The fact that both the battery feed and alternator feed wires are burned would indicate a short at the alternator or somewhere in the engine compartment harness between the bulkhead and the alternator. Real question would be, why didn’t the fusible link open, that why it’s there, to protect against dead shorts on that charge circuit. If the ammeter had shorted, would expect to see only the battery feed burned, in an all stock system, the battery is the only voltage potential device that can melt 12 ga wires. Again, there is no indication of any ammeter connection heat at all. All I see here is the result of some kind of wiring abuse in the engine compartment, possibly a by-passed fusible link as a contributing factor.
I agree there could have been some better decisions made by the factory engineers/bean counters of the time, like by-passing those Packard terminals on the charge circuit at the bulkhead connector. Keeping in mind, these cars were never designed to be around this long. The system did serve its original purpose fairly well at the time if not abused. Still see all original, untouched, garaged kept, no added loads cars occasionally, their stock wiring/ammeter in perfect condition and operating as designed.
Read what I said.
 
I bypassed the ammeter this morning and now I have power downstream. I will remove it at some time in the future and try and figure out what's up with it.

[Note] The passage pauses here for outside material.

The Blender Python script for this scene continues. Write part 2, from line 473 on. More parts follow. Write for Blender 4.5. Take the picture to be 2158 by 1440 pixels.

Thanks for the help y'all.
Mike
 
...I will remove it at some time in the future and try and figure out what's up with it...
I'd wager someone around here rebuilds them. Especially if it's an original item. Seems this place has someone or knows someone for nearly every aspect of our old rigs.
 
Read what I said.
Yea, I did pick up on a possible different meaning on a second read through, the last 4 sentences, beginning with “I agree…” of post 22 were added to address the “poorly designed under capacity” statement. Certainly, by today’s standards, the original design may be considered by some to be poorly designed. For the vast majority of the Chrysler products that came and went back then, it served its purpose without issues when it was left alone.